What is the ATL Bus Sonifier, exactly?

It's a small web app that pulls live position data from MARTA and partner agencies' public feeds and maps bus movement, like speed, density, how many buses are clustered on a route, whatever signal I decided was musically interesting, onto a generative audio engine. The result isn't a song you'd necessarily choose to listen to on purpose (though, weirdly, sometimes it is). It's more like ambient civic infrastructure you can hear. I love that it's tangible in a way that a spreadsheet of transit data never is.

Why build this at all?

Honestly? Because I could, and because I'd been sitting on the idea for a while and vibe coding finally made it possible without needing to be, like, a real audio engineer first. I could have: kept it as a fun idea I mention at parties, OR actually build it and see if MARTA data has any rhythm to it. I built it.

There's also a smaller, more personal reason. I spend a lot of my design practice thinking about civic engagement and how people notice (or don't notice) the systems running underneath a city. A transit system humming along in the background is exactly that kind of invisible infrastructure. Sonifying it is a pretty direct way of saying "hey, this is happening right now, and it's kind of beautiful."

ATL Bus Sonifier interface showing a dark map of Atlanta with MARTA bus positions rendered as glowing dots, next to a waveform visualizer.

What I'd tell someone trying this themselves

If you're picturing "real-time data plus generative audio" and thinking that sounds like a moonshot, it isn't anymore. The hardest part was never the code. It was deciding what a bus should sound like.

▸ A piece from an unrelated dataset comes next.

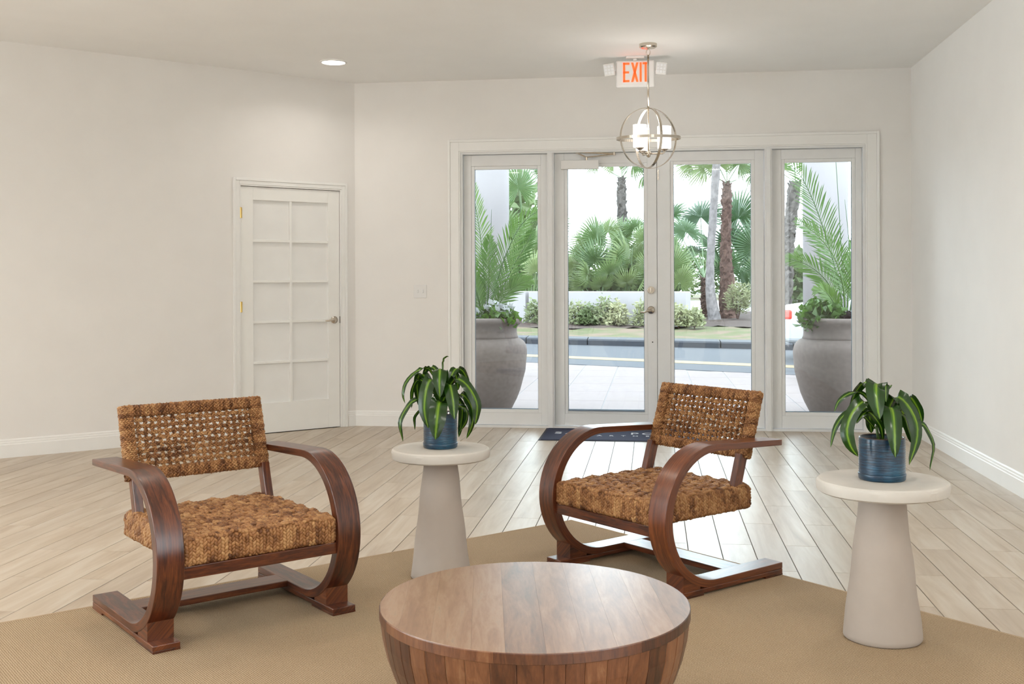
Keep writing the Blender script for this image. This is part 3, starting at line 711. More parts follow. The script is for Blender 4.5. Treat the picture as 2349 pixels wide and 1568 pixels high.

The MARTA API sends updates in 20 second intervals, which I didn't fully appreciate until I heard it: silence, silence, silence, then BWOMMMMM, then silence again. Technically accurate, completely unlistenable. I had to figure out how to space those updates out while still keeping something that felt like a rhythm instead of a jump scare every twenty seconds.

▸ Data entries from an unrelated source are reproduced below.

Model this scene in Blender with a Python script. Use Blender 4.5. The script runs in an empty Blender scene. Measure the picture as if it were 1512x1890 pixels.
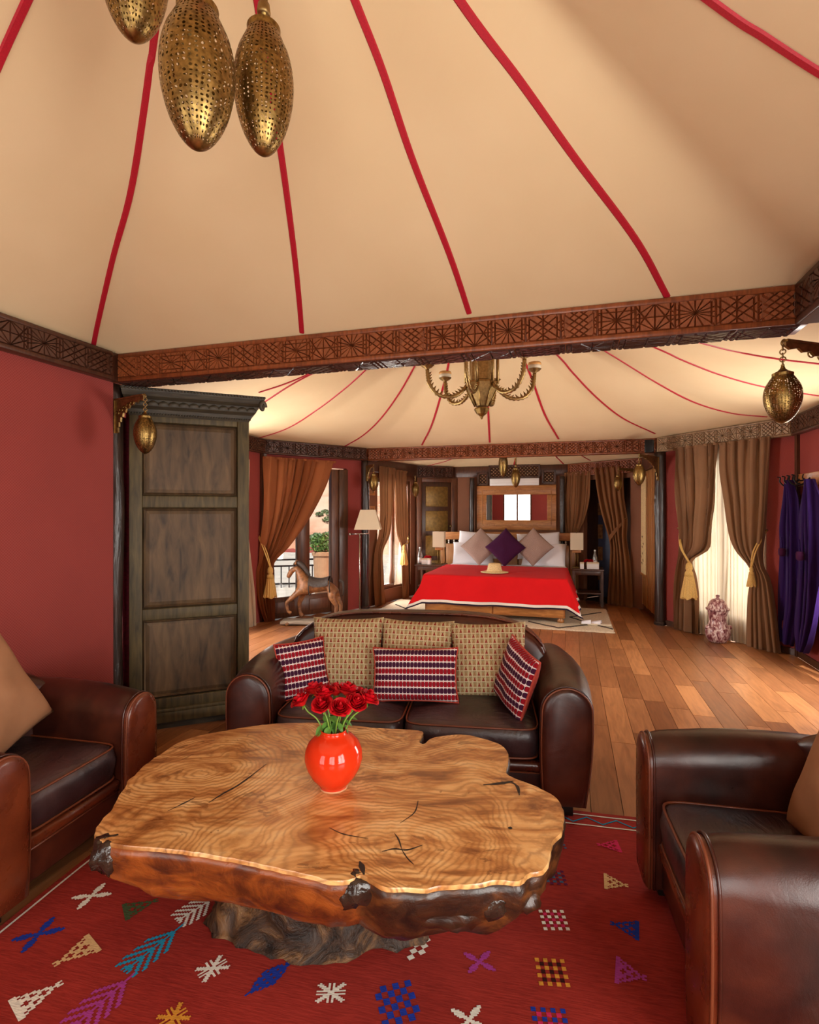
import bpy, bmesh, math, random
from mathutils import Vector, Matrix, Euler, noise
from mathutils.bvhtree import BVHTree

scene = bpy.context.scene
col = scene.collection
PI = math.pi
R = math.radians
rnd = random.Random(7)

# ---------------------------------------------------------------- camera
EYE = 1.54
F = 1000.0                      # focal length in pixels of the 1512 x 1890 frame
cam_data = bpy.data.cameras.new('camera')
cam_data.sensor_fit = 'HORIZONTAL'
cam_data.sensor_width = 36.0
cam_data.lens = 36.0 * F / 1512.0
cam_data.clip_start = 0.05
cam_data.clip_end = 400
cam = bpy.data.objects.new('camera', cam_data)
cam.location = (0, 0, EYE)
cam.rotation_euler = (PI / 2, 0, 0)
col.objects.link(cam)
scene.camera = cam

# ---------------------------------------------------------------- room frame
# the tent rooms are turned 16.5 degrees against the camera: u runs along the carved beam, v away from it
ALPHA = R(16.5)
CA, SA = math.cos(ALPHA), math.sin(ALPHA)
C0 = (-1.97, 3.60)
ROT = -ALPHA

def W(u, v, z=0.0):
    return Vector((C0[0] + u * CA + v * SA, C0[1] - u * SA + v * CA, z))

def UV(x, y):
    dx, dy = x - C0[0], y - C0[1]
    return dx * CA - dy * SA, dx * SA + dy * CA

def pixd(px, py, d):
    return Vector(((px - 756) / F * d, d, EYE - (py - 945) / F * d))

def pixz(px, py, z):
    d = (EYE - z) * F / (py - 945)
    return pixd(px, py, d)

# ---------------------------------------------------------------- light and exposure
vs = scene.view_settings
vs.view_transform = 'Standard'
vs.look = 'None'
vs.gamma = 1.0
vs.use_curve_mapping = False
vs.exposure = 0.36
scene.cycles.max_bounces = 7
scene.cycles.diffuse_bounces = 4
scene.cycles.glossy_bounces = 3
scene.cycles.transparent_max_bounces = 10
scene.cycles.use_adaptive_sampling = True
scene.cycles.adaptive_threshold = 0.1
scene.cycles.adaptive_min_samples = 16
scene.cycles.sample_clamp_indirect = 8.0
scene.cycles.caustics_reflective = False
scene.cycles.caustics_refractive = False

world = bpy.data.worlds.new('world')
scene.world = world
world.use_nodes = True
wn = world.node_tree
wn.nodes.clear()
wo = wn.nodes.new('ShaderNodeOutputWorld')
wb = wn.nodes.new('ShaderNodeBackground')
ws = wn.nodes.new('ShaderNodeTexSky')
ws.sky_type = 'HOSEK_WILKIE'
ws.turbidity = 4.0
ws.ground_albedo = 0.4
_sd = (W(1, 0) - W(0, 0)) * 0.12 + (W(0, 1) - W(0, 0)) * -0.55 + Vector((0, 0, 0.82))
ws.sun_direction = _sd.normalized()
wb.inputs['Strength'].default_value = 1.1
wn.links.new(ws.outputs[0], wb.inputs[0])
wn.links.new(wb.outputs[0], wo.inputs[0])

def sun(direction, energy, color, angle):
    l = bpy.data.lights.new('sun', 'SUN')
    l.energy = energy
    l.color = color
    l.angle = angle
    o = bpy.data.objects.new('sun', l)
    o.rotation_euler = Vector(direction).normalized().to_track_quat('Z', 'Y').to_euler()
    col.objects.link(o)

sun(_sd, 4.0, (1.0, 0.93, 0.82), R(0.6))

def area(name, loc, target, sx, sy, power, color):
    l = bpy.data.lights.new(name, 'AREA')
    l.shape = 'RECTANGLE'
    l.size, l.size_y = sx, sy
    l.energy = power
    l.color = color
    o = bpy.data.objects.new(name, l)
    o.location = loc
    o.rotation_euler = (Vector(loc) - Vector(target)).to_track_quat('Z', 'Y').to_euler()
    col.objects.link(o)
    return o

# daylight through the glazed openings; the robe-side and right-wall ones are added
DAY = (1.0, 0.95, 0.88)
for uu, pw in ((0.95, 30), (3.0, 44)):
    area('daylight_garden_window', W(uu, -4.05, 1.25), W(0.6, -0.3, 1.9), 1.1, 2.1, pw, DAY)
area('daylight_sheer_window', W(5.05, 4.72, 1.25), W(2.0, 2.0, 0.9), 1.2, 2.0, 60, DAY)
area('daylight_bedroom_window', W(-0.22, 6.07, 1.25), W(3.0, 5.3, 1.0), 1.0, 1.8, 85, DAY)
area('daylight_armoire_side_window', W(-1.42, 2.55, 1.25), W(2.0, 2.8, 1.2), 1.3, 2.0, 150, DAY)
area('added_fill_robe_side', W(5.42, 2.35, 1.25), W(2.0, 2.8, 1.2), 1.3, 2.0, 130, DAY)  # unseen fill lamp, added to brighten the middle room
area('added_fill_right_wall', W(4.32, -2.6, 1.3), W(-0.5, -0.9, 1.9), 1.3, 1.9, 85, DAY)  # unseen fill lamp, added to lift the left side of the ceiling

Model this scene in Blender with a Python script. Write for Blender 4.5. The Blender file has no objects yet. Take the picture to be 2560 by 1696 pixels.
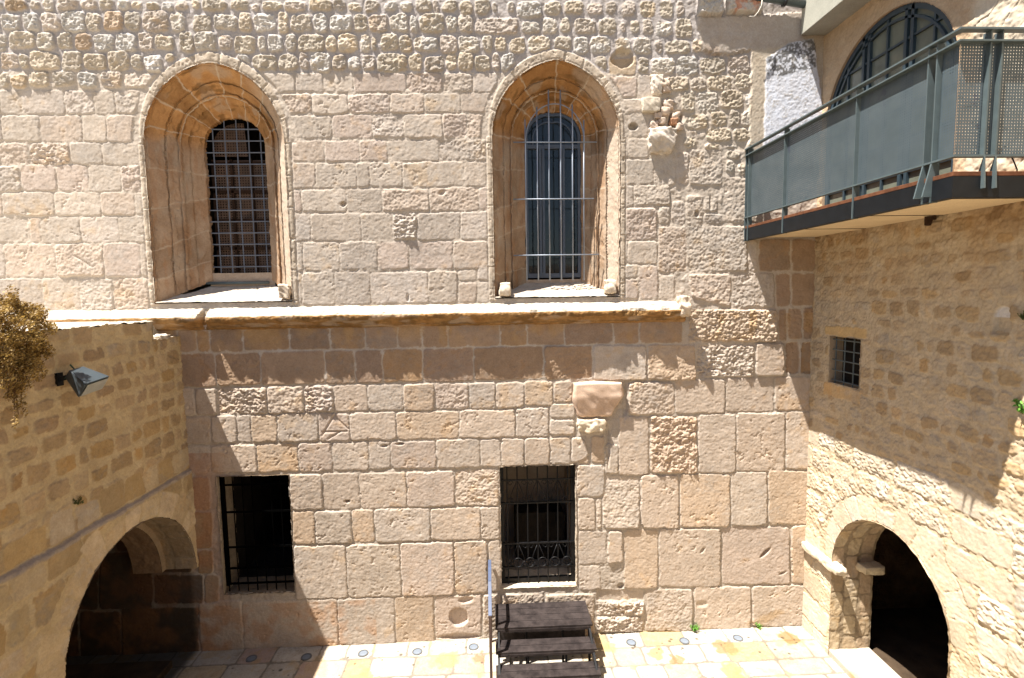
import bpy, math, random
import numpy as np
from mathutils import Vector, Matrix

# ------------------------------------------------------------------ camera, light, exposure
CZ = 5.58                       # eye height above the courtyard floor
FPX, CAMY = 1300.0, -8.0
ex = np.array([1, 568/31000, -1300/31000]); ey = np.array([-57, 113, -1300.])
ey /= np.linalg.norm(ey); ex -= ey*ex.dot(ey); ex /= np.linalg.norm(ex); ez = np.cross(ex, ey)
RW = np.array([ex, ey, ez])     # camera axes -> world axes
scene = bpy.context.scene
cam = bpy.data.objects.new('camera', bpy.data.cameras.new('camera'))
scene.collection.objects.link(cam)
cam.matrix_world = Matrix.Translation((0, CAMY, CZ)) @ Matrix(RW.tolist()).to_4x4()
cam.data.sensor_width = 36; cam.data.lens = 36*FPX/2560; cam.data.clip_end = 500; cam.data.clip_start = .05
scene.camera = cam
SX, SY = .375, .18
sdir = Vector((SX, SY, -1)).normalized()
sun = bpy.data.objects.new('sun', bpy.data.lights.new('sun', 'SUN')); scene.collection.objects.link(sun)
sun.data.energy = 5.0; sun.data.angle = math.radians(.5); sun.data.color = (1, .945, .87)
sun.rotation_euler = sdir.to_track_quat('-Z', 'Y').to_euler(); sun.location = (-6, -6, 20)
world = bpy.data.worlds.new('World'); scene.world = world; world.use_nodes = True
wn = world.node_tree; wn.nodes.clear()
sky = wn.nodes.new('ShaderNodeTexSky'); sky.sky_type = 'NISHITA'; sky.sun_disc = False
sky.sun_elevation = math.asin(-sdir.z); sky.sun_rotation = math.atan2(-sdir.x, -sdir.y) % (2*math.pi)
bg = wn.nodes.new('ShaderNodeBackground'); bg.inputs[1].default_value = .05
wo = wn.nodes.new('ShaderNodeOutputWorld')
wn.links.new(sky.outputs[0], bg.inputs[0]); wn.links.new(bg.outputs[0], wo.inputs[0])
scene.view_settings.view_transform = 'Standard'; scene.view_settings.look = 'None'
scene.view_settings.gamma = 1; scene.view_settings.exposure = 1.6
scene.cycles.max_bounces = 8; scene.cycles.diffuse_bounces = 6; scene.cycles.transparent_max_bounces = 16

# ------------------------------------------------------------------ measuring helpers (photo pixel on a known plane -> metres)
def ray(px, py): return RW @ np.array([px-1280., 848.-py, -FPX])
def atY(px, py, Y=0.):
    r = ray(px, py); t = (Y-CAMY)/r[1]; return np.array([r[0]*t, Y, CZ+r[2]*t])
def atX(px, py, X):
    r = ray(px, py); t = X/r[0]; return np.array([X, CAMY+r[1]*t, CZ+r[2]*t])
def atZ(px, py, Z=0.):
    r = ray(px, py); t = (Z-CZ)/r[2]; return np.array([r[0]*t, CAMY+r[1]*t, Z])
XL, XR = -4.66, 5.10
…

Then there was the sound library problem. I built in the ability to upload your own sounds on the admin side, which felt like a fun feature right up until I made every single line a clap sample and it sounded like a party of people who had lost their minds. Not the ambient civic hum I was going for.

From there it became a tuning exercise more than a coding one. MARTA runs a lot of routes. The other agency partners run far fewer. So I ended up managing that imbalance by tone, giving each agency its own sonic character, and color coding them on the map so you could actually see what you were hearing. I also added the ability to zoom around the map itself, see individual bus speed, and hear the tone shift by agency as you move through it.

None of that is a coding problem, exactly. It's a listening problem. The AI could build whatever mapping logic I described, but it couldn't tell me that a clap sample times forty buses sounds like a nervous breakdown. That part was just me, hitting play, wincing, and trying again.

Where does the data actually come from?

The transit data is public, but "public" and "easy to get to" are two different things. I remember hitting a lot of auth limits along the way, and a good chunk of the early effort went into just finding the right API for each agency and teasing out the individual lines from it. Every agency structures and gates its data a little differently, so "pull in some bus data" turned out to be less of a single step and more of a small research project on its own.

Would I have built this before AI?

No, not really. This wasn't a "it would've taken three weeks instead of three days" situation. It's more that a side project like this was never going to justify hiring a developer. I'd rather spend that budget and that trust on the projects that actually need a professional's care, the client work, the civic installations, the things where getting it right matters more than getting it built. The Sonifier existed in the "fun idea I mention at parties" category for a long time because there was no version of hiring someone for it that made sense. AI is what moved it out of that category.

Try it yourself

The Sonifier is live at sonifier.sarahclawrence.com. It works best with sound on and zero expectations. Let it run in a tab while you work. Come back to it at a weird hour and see what the night buses sound like.

FAQ

What data does the ATL Bus Sonifier use? Live position data from Atlanta's transit agencies, MARTA and several smaller partner agencies, pulled from their public real-time feeds.

Is the ATL Bus Sonifier open source? Not something I'm pointing people to right now. This one's staying a "go play with the live version" project rather than a "go read my code" project.

What tools were used to build it? It was vibe-coded, built by working with AI rather than hand-writing the app from scratch.